Sketch

Mission: Possible

Captain Boring is here to moderately improve the nation

“My government’s legislative programme,” His Majesty intoned to the members of parliament assembled before him, “will be mission-led.” Imagine waiting a lifetime for the chance to read a line like that. He could be forgiven for considering abdication, especially if Keir Starmer has tried to use one of their audiences to explain the concept.

It was all painfully civilised

As the King spoke in the House of Lords on Wednesday, back in the Commons a dribble of MPs who had accepted there was no room for them sat chatting. One of the new Labour MPs put a bare foot on the bench and applied a plaster to it. A couple of rows behind her, another colleague had his eyes shut as he rocked gently back and forth, clearly deep in meditation on the implications of the Sustainable Aviation Fuel (Revenue Support Mechanism) Bill. Mission-led government must be a tiring business. Though we think he’s a Scot, so he may still be getting to grips with sleeping on the overnight train. Across the aisle, there was business being done, as Priti Patel engaged a fellow Tory in conversation, presumably explaining that, when you look at some of the other leadership options, she’s not so bad.

The King having finished, Speaker Lindsay Hoyle returned to the Commons, paused at the bar of the House, and bowed. MPs usually do this to him, but his chair was empty, so it’s not clear to whom he was bowing. As the press sit directly behind him, I’m going to assume it was to us. Behind him were Starmer and Rishi Sunak, chatting happily. Angela Rayner and Oliver Dowden joined them, and the four stood together in the middle of the chamber, laughing about something.
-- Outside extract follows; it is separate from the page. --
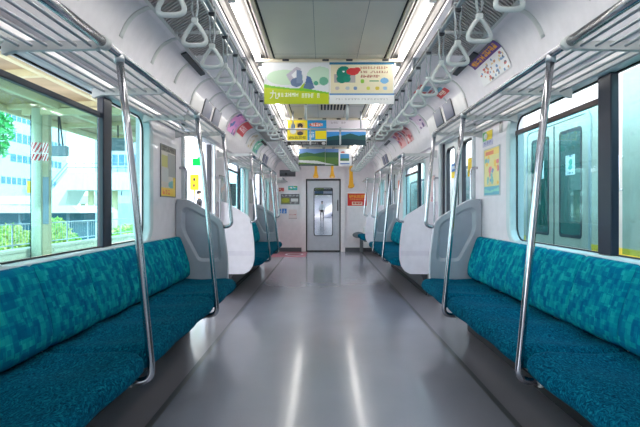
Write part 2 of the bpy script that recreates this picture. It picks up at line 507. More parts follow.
# central panel with slots
m = MB(); m.box(-0.435, 0.435, BACK, END - 0.02, 2.285, 2.30)
for yy in [BACK + 1.35 * k for k in range(1, 12)]:
    pass
trim(m, M['ceil_panel'], 'grey central ceiling panel')
for s in (-1, 1):
    m = MB(); m.box(s * 0.45, s * 0.475, BACK, END - 0.02, 2.278, 2.30); trim(m, M['cream'], 'cream edge strip on the %s of the ceiling panel' % SIDE[s])
    m = MB(); m.box(s * 0.436, s * 0.449, BACK, END - 0.02, 2.291, 2.30); trim(m, M['dark'], 'dark air slot on the %s of the ceiling panel' % SIDE[s])
    m = MB(); m.box(s * 1.045, s * 1.062, BACK, END - 0.02, 2.252, 2.266); trim(m, M['rack_paint'], 'thin rail along the %s cove' % SIDE[s])
# cross seams of the central panel
seams = MB()
for k in range(12):
    y = 0.9 + 1.0 * k
    seams.box(-0.43, 0.43, y - 0.002, y + 0.002, 2.2842, 2.2855)
for x in (-0.11, 0.22): seams.box(x - 0.0015, x + 0.0015, BACK, 12.4, 2.2842, 2.2855)
trim(seams, M['plastic_grey'], 'joint lines of the grey ceiling panel')

def cove_at(t):
    """point and inward normal at arc length t from CP start"""
    acc = 0
    for i in range(len(CP) - 1):
        a = Vector(CP[i]); b = Vector(CP[i + 1]); L = (b - a).length
        if t <= acc + L or i == len(CP) - 2:
            p = a + (b - a) * ((t - acc) / L); d = (b - a).normalized()
            return p, Vector((d.y, -d.x)) * -1 if False else Vector((-abs(d.y), -abs(d.x)))
        acc += L
def cove_sheet_pt(s, y, t, off):
    p, n = cove_at(t); q = p + n * off
    return Vector((s * q.x, y, q.y))
# cove ribs
def rib(s, y, t0=0.0, t1=0.47):
    m = MB(); rings = []
    K = 14
    for k in range(K + 1):
        t = t0 + (t1 - t0) * k / K
        rings.append([cove_sheet_pt(s, y - 0.024, t, 0.0), cove_sheet_pt(s, y - 0.018, t, 0.006), cove_sheet_pt(s, y + 0.018, t, 0.006), cove_sheet_pt(s, y + 0.024, t, 0.0)])
    m.loft(rings, True, True)
    return m
ribs = {-1: MB(), 1: MB()}
for s in (-1, 1):
    n = 0
    for k in range(-2, 22):
        y = 2.94 + 0.535 * k
        if y > 12.3: continue
        r = rib(s, y, 0.2 if not any(abs(y - c) < 0.8 for c in DOORS) else 0.02)
        ribs[s].add(r.v, r.f, True)
    trim(ribs[s], M['rack_paint'], 'row of slim joint ribs across the %s cove' % SIDE[s])

# header boxes above side doors
HP = [(1.155, 2.238), (1.20, 2.205), (1.262, 1.98), (1.30, 1.868), (1.365, 1.868), (1.365, 1.90), (1.30, 2.0), (1.25, 2.16), (1.19, 2.245)]
for s in (-1, 1):
    for i, c in enumerate(DOORS[1:] if True else DOORS):
        root = empty('trim_%d' % (tn + 1), (s * 1.3, c, 1.87)); tn += 1
        tag(root, '%s header box over the %s side door' % (SIDE[s], ('nearer', 'farther')[i]), 'header', kind='structure')
        m = MB(); m.prism([(s * x, z) for x, z in HP], c - 0.76, c + 0.80)
        bevel(m.build('header_box', M['header'], root), 0.006)
        m = MB(); m.prism([(s * x, z) for x, z in [(1.168, 2.232), (1.205, 2.205), (1.268, 1.98), (1.304, 1.875), (1.36, 1.875), (1.36, 1.9), (1.30, 2.0), (1.25, 2.15), (1.19, 2.235)]], c - 0.775, c - 0.762)
        m.build('header_end', M['header_end'], root)

def face_frame(s, t0, t1):
    a = Vector((1.20, 2.205)); b = Vector((1.262, 1.98)); d = b - a; n = Vector((-abs(d.y), -abs(d.x))).normalized()
    return a + d * t0, a + d * t1, n
for s in (-1, 1):
    for i, c in enumerate(DOORS[1:]):
        for j, (y0, y1) in enumerate(((c - 0.38, c - 0.04), (c + 0.06, c + 0.40))):
            p0, p1, n = face_frame(s, 0.12, 0.92)
            root = empty('display_screen', (s * (p0.x + p1.x) / 2, (y0 + y1) / 2, (p0.y + p1.y) / 2))
            tag(root, '%s of the two display screens above the %s side door %s' % (('nearer', 'farther')[j], SIDE[s], ('next to the near bench', 'at the far end')[i]), 'screen', 'display screens over the doors')
            def slab(q0, q1, ya, yb, o0, o1):
                vs = []
                for y in (ya, yb):
                    for q in (q0, q1):
                        for of in (o0, o1):
                            r = q + n * of; vs.append((s * r.x, y, r.y))
                return vs
            fs = [(0, 1, 3, 2), (4, 6, 7, 5), (0, 4, 5, 1), (2, 3, 7, 6), (0, 2, 6, 4), (1, 5, 7, 3)]
            m = MB(); m.add(slab(p0, p1, y0, y1, -0.002, 0.006), fs); m.build('bezel', M['clip'], root, root.location)
            e = (p1 - p0) * 0.06
            m = MB(); m.add(slab(p0 + e, p1 - e, y0 + 0.015, y1 - 0.015, 0.004, 0.008), fs); m.build('screen', M['lcd'], root, root.location)

# ------------------------------------------------------------------ air grilles
for s in (-1, 1):
    for (g0, g1, lab) in ((0.9, 2.0, 'above the near end of the near bench'), (2.03, 3.30, 'above the middle of the near bench'), (3.34, 3.80, 'above the far end of the near bench'), (7.0, 8.7, 'above the middle bench')):
        root = empty('ceiling_air_grille', (s * 0.88, (g0 + g1) / 2, 2.27))
        tag(root, 'slatted air grille in the %s ceiling %s' % (SIDE[s], lab), 'air vent', 'ceiling air grilles')
        def gz(x): return 2.28 - (x - 0.74) * 0.055
        m = MB()
        m.prism([(s * 0.745, 2.272), (s * 1.035, 2.257), (s * 1.035, 2.262), (s * 0.745, 2.277)], g0, g1); m.build('backing', M['dark'], root)
        m = MB()
        m.prism([(s * 0.735, 2.258), (s * 0.75, 2.258), (s * 0.75, 2.28), (s * 0.735, 2.28)], g0, g1)
        m.prism([(s * 1.03, 2.243), (s * 1.043, 2.243), (s * 1.043, 2.264), (s * 1.03, 2.264)], g0, g1)
        m.box(s * 0.735, s * 1.043, g0 - 0.012, g0, 2.245, 2.27); m.box(s * 0.735, s * 1.043, g1, g1 + 0.012, 2.245, 2.27)
        m.build('grille_frame', M['rack_paint'], root)
        m = MB(); n = int((g1 - g0 + 0.29) / 0.034)
        for k in range(n):
            y = g0 - 0.29 + k * 0.034
            a0 = max(0, (g0 - y) / 0.29); a1 = min(1, (g1 - y) / 0.29)
            if a1 - a0 < 0.03: continue
            xs = (0.75 + 0.28 * a0, 0.75 + 0.28 * a1); ys = (y + 0.29 * a0, y + 0.29 * a1)
            vs = []
            for x, yy in zip(xs, ys):
                z = gz(x) - 0.022
                vs += [(s * x, yy, z), (s * x, yy + 0.015, z), (s * x, yy + 0.015, z + 0.012), (s * x, yy, z + 0.012)]
            m.add(vs, [(0, 1, 2, 3), (4, 7, 6, 5), (0, 4, 5, 1), (1, 5, 6, 2), (2, 6, 7, 3), (3, 7, 4, 0)])
        m.build('slats', M['grille'], root)
    for (a, b, lab) in ((3.75, 4.35, 'nearer the camera'), (8.6, 9.2, 'farther down the car')):
        m = MB(); m.prism([(s * 1.075, 2.245), (s * 1.115, 2.232), (s * 1.118, 2.242), (s * 1.078, 2.258)], a, b)
        tag(m.build('speaker_slot', M['clip']), 'narrow dark slot in the %s cove, the one %s' % (SIDE[s], lab), 'vent slot', 'dark slots in the coves')
# round outlet vent on the central panel
for (y0, y1, lab) in ((5.75, 6.05, 'between the first and second pair of hanging ads'), (10.3, 10.6, 'at the far end of the ceiling')):
    root = empty('ceiling_outlet', (0.0, (y0 + y1) / 2, 2.285)); tag(root, 'small slotted ceiling outlet %s' % lab, 'air vent')
    m = MB(); m.box(-0.10, 0.26, y0 - 0.03, y1 + 0.03, 2.276, 2.285); m.build('outlet_plate', M['cream'], root)
    m = MB()
    for k in range(9):
        x = -0.075 + k * 0.0385; m.box(x, x + 0.02, y0, y1, 2.271, 2.2765)
    m.build('outlet_slots', M['dark'], root)

# ------------------------------------------------------------------ light fixtures
def lamp(s, y0, L, label):
    root = empty('ceiling_light', (s * 0.575, y0 + L / 2, 2.335)); tag(root, label, 'ceiling light', 'fluorescent lights')
    m = MB(); m.prism([(s * x, z) for x, z in ((0.508, 2.332), (0.655, 2.332), (0.668, 2.293), (0.66, 2.293), (0.64, 2.318), (0.522, 2.318), (0.503, 2.297), (0.50, 2.30))], y0 - 0.05, y0 + L + 0.05)
    m.build('reflector', M['reflector'], root)
    m = MB(); m.tube([(s * 0.575, y0 + 0.03, 2.285), (s * 0.575, y0 + L - 0.03, 2.285)], 0.021, 12); m.build('lamp_tube', M['tube'], root)
    m = MB()
    for yy in (y0, y0 + L - 0.03):
        m.box(s * 0.555, s * 0.595, yy, yy + 0.03, 2.262, 2.33)
    m.build('lamp_holder', M['header'], root)
k = 0
for y0 in (-2.35, -1.05, 0.25, 1.55, 2.85, 4.15, 5.45, 6.75, 8.05, 9.35, 10.65):
    k += 1
    for s in (-1, 1):
        lamp(s, y0, 1.2, 'white fluorescent ceiling light, %s along the %s row' % (ORD[k - 1], SIDE[s]))

# ------------------------------------------------------------------ strap rails and straps
RX, RZ = 0.605, 2.065
for s in (-1, 1):
    root = empty('strap_rail', (s * RX, 4.5, RZ)); tag(root, 'long grey strap rail under the %s side of the ceiling' % SIDE[s], 'rail', 'strap rails')
    m = MB(); m.tube([(s * RX, -1.0, RZ), (s * RX, END, RZ)], 0.012, 10); m.build('rail_tube', M['steel_sat'], root)
    m = MB(); m.box(s * (RX - 0.004), s * (RX + 0.004), -1.0, END - 0.01, RZ + 0.012, RZ + 0.03); m.build('rail_flange', M['clip'], root)
    for k in range(11):
        y = 0.3 + 1.235 * k
        if y > 12.4: continue
        m = MB(); m.tube([(s * RX, y, RZ + 0.02), (s * (RX + 0.055), y, 2.17), (s * (RX + 0.085), y, 2.284)], 0.011, 8); m.box(s * (RX + 0.06), s * (RX + 0.11), y - 0.03, y + 0.03, 2.275, 2.286)
        m.build('rail_bracket', M['steel_sat'], root)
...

It was all painfully civilised.

That mood continued in the afternoon debate. Before it began, there was just time for  Geoffrey Cox, parliament’s highest-paid MP from his earnings as a barrister, to take the loyal oath. “I will swear on the King James Bible,” he announced in his rich basso profondo, to a sigh of pleasure from his Conservative colleagues.  “I swear by Almighty God that I will be faithful and bear true allegiance to His Majesty King Charles, his heirs and successors, according to law,” he intoned. “So help me God.” Parliament really is getting a bargain: if you wanted to hear that much from him in most other contexts, it’d set you back a couple of grand.

On the opposition benches, we could see Reform’s Richard Tice and Lee Anderson, but no Nigel Farage. Perhaps he was already on the way to Milwaukee to suck up to Donald Trump. The people of Clacton knew what they were getting.
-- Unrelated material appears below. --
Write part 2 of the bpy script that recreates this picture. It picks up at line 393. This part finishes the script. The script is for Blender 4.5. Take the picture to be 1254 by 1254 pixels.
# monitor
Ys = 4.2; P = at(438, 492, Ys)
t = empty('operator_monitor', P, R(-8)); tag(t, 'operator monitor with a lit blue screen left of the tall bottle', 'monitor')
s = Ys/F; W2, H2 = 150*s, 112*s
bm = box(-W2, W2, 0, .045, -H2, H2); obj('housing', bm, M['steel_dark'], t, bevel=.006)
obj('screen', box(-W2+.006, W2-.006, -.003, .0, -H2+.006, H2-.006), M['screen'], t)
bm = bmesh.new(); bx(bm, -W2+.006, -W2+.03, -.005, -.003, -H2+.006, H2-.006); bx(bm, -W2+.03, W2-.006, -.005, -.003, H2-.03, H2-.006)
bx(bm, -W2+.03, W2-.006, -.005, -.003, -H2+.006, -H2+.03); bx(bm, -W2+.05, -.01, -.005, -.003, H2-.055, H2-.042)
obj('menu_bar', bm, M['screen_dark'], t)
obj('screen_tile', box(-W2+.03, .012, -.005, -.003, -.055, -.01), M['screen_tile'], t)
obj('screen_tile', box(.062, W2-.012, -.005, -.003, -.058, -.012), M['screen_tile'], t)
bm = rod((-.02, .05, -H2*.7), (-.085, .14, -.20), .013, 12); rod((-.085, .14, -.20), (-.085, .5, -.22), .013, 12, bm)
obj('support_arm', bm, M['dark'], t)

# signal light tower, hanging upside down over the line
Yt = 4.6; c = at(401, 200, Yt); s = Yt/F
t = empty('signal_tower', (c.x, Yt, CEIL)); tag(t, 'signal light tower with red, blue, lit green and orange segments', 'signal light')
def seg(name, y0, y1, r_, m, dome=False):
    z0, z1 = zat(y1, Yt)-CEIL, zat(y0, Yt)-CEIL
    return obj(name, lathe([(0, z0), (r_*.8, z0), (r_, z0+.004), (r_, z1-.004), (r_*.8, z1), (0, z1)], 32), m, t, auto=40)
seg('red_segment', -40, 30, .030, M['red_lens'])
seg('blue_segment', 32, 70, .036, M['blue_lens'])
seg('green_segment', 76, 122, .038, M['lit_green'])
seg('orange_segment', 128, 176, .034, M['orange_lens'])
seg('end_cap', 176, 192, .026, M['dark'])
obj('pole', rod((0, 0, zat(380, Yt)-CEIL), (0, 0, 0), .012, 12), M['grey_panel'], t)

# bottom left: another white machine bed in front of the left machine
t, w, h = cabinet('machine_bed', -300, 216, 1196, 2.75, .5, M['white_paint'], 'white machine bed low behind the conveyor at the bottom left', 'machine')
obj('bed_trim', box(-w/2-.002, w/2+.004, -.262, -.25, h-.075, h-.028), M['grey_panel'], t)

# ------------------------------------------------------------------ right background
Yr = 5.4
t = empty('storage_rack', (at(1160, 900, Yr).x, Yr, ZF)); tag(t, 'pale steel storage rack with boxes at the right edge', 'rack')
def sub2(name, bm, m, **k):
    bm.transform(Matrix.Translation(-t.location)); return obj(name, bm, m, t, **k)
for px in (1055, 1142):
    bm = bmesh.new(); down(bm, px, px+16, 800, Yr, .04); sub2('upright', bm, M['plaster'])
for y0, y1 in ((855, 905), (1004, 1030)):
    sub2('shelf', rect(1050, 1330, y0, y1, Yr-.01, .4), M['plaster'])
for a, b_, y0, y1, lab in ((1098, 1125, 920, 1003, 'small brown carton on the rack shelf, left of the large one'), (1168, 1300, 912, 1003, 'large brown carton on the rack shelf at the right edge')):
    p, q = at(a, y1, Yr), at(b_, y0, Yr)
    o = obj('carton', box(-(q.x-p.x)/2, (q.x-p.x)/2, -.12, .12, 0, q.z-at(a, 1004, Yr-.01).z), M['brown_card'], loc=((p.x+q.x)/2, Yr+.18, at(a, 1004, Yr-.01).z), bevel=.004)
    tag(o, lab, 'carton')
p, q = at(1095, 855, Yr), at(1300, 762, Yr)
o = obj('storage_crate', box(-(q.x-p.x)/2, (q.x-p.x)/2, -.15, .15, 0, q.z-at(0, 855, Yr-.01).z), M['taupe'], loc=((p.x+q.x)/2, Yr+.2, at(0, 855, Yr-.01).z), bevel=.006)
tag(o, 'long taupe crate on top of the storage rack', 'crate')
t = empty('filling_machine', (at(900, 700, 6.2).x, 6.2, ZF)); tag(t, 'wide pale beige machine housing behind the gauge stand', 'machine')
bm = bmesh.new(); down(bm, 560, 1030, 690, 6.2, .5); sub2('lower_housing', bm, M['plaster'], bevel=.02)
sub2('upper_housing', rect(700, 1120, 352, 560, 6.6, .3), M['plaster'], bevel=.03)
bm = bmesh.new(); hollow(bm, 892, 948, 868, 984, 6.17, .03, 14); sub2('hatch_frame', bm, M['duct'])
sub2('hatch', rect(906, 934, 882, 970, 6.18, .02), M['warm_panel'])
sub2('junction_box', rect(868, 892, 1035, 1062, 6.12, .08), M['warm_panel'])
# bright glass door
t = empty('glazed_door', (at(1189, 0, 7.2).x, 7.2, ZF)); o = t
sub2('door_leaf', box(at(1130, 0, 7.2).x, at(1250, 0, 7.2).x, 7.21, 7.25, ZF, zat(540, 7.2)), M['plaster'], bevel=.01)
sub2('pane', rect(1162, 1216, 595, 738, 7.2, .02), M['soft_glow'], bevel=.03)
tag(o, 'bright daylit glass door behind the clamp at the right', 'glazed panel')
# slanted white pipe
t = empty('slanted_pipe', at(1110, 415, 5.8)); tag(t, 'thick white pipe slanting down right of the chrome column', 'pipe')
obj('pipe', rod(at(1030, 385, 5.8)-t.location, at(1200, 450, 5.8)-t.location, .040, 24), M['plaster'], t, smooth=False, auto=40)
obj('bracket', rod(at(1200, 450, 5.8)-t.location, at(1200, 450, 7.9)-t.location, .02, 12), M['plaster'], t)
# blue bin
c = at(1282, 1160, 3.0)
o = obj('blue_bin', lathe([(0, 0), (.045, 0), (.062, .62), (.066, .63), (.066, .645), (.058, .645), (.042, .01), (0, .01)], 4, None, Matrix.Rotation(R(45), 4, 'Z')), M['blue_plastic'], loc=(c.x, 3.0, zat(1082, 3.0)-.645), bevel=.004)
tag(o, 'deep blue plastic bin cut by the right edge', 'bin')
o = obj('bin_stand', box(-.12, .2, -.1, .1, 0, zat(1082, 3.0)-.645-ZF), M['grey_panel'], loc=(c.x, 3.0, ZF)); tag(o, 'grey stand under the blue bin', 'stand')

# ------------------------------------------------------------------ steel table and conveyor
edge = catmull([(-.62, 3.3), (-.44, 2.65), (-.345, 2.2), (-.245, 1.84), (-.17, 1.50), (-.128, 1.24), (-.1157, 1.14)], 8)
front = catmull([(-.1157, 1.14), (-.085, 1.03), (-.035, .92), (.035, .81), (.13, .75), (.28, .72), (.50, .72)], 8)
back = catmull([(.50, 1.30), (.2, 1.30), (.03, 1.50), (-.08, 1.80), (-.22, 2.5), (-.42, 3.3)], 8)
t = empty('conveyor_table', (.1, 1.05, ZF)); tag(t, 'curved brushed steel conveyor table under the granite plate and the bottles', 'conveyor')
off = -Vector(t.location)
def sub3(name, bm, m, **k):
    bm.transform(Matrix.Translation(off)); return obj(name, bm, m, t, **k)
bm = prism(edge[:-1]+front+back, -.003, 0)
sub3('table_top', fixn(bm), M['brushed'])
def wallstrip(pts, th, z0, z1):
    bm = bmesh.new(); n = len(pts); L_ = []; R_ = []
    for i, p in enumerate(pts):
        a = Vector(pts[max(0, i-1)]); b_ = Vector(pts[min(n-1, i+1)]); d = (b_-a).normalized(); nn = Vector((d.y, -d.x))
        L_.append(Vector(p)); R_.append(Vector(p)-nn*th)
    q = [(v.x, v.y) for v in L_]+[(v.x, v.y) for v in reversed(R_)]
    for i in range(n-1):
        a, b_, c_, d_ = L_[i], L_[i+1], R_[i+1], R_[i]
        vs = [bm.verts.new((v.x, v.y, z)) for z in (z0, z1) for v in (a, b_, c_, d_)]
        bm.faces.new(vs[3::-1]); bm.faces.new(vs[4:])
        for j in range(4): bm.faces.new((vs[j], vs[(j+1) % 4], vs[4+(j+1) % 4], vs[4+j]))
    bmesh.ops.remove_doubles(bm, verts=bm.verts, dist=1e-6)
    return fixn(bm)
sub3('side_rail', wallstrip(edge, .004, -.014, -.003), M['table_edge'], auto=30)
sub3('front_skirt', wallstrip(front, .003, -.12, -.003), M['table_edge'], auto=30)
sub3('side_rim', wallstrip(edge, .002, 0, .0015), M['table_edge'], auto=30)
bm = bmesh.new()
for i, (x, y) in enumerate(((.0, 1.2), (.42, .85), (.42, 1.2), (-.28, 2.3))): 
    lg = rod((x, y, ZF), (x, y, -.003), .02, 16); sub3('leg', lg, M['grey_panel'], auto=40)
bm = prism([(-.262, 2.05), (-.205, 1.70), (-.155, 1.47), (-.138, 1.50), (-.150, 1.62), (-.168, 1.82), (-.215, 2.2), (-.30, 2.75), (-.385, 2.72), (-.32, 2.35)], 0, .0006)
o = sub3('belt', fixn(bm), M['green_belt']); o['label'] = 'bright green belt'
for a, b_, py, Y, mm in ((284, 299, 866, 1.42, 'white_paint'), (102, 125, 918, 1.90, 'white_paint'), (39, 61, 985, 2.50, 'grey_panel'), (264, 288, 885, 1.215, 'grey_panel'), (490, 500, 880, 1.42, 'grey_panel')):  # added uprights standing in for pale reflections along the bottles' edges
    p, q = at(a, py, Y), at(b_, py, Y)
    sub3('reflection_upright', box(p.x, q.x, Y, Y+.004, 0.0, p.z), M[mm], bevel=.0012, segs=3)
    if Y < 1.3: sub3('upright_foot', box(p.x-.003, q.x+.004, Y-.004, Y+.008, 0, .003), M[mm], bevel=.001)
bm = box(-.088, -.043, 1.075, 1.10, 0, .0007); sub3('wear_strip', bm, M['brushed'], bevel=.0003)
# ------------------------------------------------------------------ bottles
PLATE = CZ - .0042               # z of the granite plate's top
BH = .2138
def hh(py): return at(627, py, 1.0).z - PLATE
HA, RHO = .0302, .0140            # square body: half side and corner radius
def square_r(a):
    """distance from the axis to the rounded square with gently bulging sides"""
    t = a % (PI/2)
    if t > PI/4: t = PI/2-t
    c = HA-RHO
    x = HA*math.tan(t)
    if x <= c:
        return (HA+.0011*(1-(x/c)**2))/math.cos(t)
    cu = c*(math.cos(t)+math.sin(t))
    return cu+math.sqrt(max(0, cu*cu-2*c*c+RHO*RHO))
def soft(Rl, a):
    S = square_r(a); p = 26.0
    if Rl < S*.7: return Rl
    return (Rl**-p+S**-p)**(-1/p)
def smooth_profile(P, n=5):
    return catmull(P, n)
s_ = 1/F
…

There ahead of him was Liz Truss, whose unimprovable Twitter bio reads simply: “Sunday Times bestselling writer. Former Prime Minister of the United Kingdom.” She had already issued a denunciation of the King’s Speech, saying it would lead to “further economic stagnation and cultural decline”. Building, by implication, on the economic stagnation and cultural decline delivered by the governments of which she was so prominent a part.
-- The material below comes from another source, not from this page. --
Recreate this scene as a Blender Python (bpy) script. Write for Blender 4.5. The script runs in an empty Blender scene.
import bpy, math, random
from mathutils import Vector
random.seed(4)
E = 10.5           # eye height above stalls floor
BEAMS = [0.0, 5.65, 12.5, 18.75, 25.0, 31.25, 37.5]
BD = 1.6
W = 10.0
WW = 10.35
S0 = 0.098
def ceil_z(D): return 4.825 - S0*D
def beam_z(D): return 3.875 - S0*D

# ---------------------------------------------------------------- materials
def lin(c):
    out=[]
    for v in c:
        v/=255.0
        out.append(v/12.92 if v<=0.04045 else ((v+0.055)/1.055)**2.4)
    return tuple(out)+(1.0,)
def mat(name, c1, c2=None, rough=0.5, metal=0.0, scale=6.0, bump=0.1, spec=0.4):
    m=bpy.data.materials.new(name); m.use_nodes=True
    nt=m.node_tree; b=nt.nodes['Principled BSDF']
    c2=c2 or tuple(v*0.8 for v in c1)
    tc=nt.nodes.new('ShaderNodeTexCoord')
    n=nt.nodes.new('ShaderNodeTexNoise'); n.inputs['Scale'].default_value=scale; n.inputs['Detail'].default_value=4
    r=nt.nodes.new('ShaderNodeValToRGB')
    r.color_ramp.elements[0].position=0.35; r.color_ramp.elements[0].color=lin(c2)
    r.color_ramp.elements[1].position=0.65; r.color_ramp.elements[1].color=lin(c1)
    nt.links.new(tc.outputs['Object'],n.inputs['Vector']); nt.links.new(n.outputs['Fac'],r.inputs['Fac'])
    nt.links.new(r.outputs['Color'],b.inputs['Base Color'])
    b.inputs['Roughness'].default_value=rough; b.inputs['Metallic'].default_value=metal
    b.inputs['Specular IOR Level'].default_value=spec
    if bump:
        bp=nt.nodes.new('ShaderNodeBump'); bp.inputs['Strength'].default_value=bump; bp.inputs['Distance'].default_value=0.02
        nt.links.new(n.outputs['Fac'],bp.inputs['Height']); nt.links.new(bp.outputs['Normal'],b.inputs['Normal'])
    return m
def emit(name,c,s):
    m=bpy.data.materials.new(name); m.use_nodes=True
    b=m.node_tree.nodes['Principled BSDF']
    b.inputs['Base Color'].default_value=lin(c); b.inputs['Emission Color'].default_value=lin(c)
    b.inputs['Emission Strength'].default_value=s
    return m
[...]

What do we have to do to stop Truss from commenting on British politics? Anyone else, turfed out of government and then out of parliament, might take the hint. But Truss is impervious to anything so subtle as simply losing one of the safest seats in the country. She had, we would later learn, written to the Cabinet Secretary to complain about her disastrous mini-Budget being described by the government as a “disaster”. As has been noted elsewhere, she should really be writing to her MP about this.

Let’s see what happens when they hit choppy waters

It was Sunak’s job to respond to the King before Starmer. When he opened the folder containing his speech, we could see a photo taped on the inside cover, which I’m pretty sure is the picture of his family on holiday last year. It was a gracious speech, with a good joke to new MPs about his own meteoric rise and fall: “Before you know it, you have a bright future behind you, and you’re left wondering whether you can credibly be an elder statesman at age 44.”

He finished with an attempt to argue that he had, contrary to popular understanding, left a golden economic legacy. This was a little undermined when he went on to point out that it was unfair for Labour to complain that things were worse than they had expected, because the country’s problems had been well known. It’s hardly my place to advise the Conservatives, but I’m not sure there’s much mileage in the slogan “Everyone knew we left this place in ruins.”

And then we got to Starmer. He opened by quoting Joe Biden’s call to “lower the temperature of our democracy”. A promise to make things boring is pretty much the code our new prime minister lives by.

The new consensus-driven politics was never going to last, of course. It ended just before a quarter to four, when Starmer, who had to this point been generous to Sunak, denounced the last King’s speech as one that showed a Conservative Party “content to push aside the national interest as they focused almost entirely on trying to save their own skins.”

But now this was all going to change! There would, our new prime minister promised, be “no more wedge issues, no more gimmicks, no more party political strategy masquerading as policy.” Well, maybe. Let’s see what happens when they hit choppy waters. In the meantime, if the text of the King’s speech is any guide, there will at least be plenty of jargon.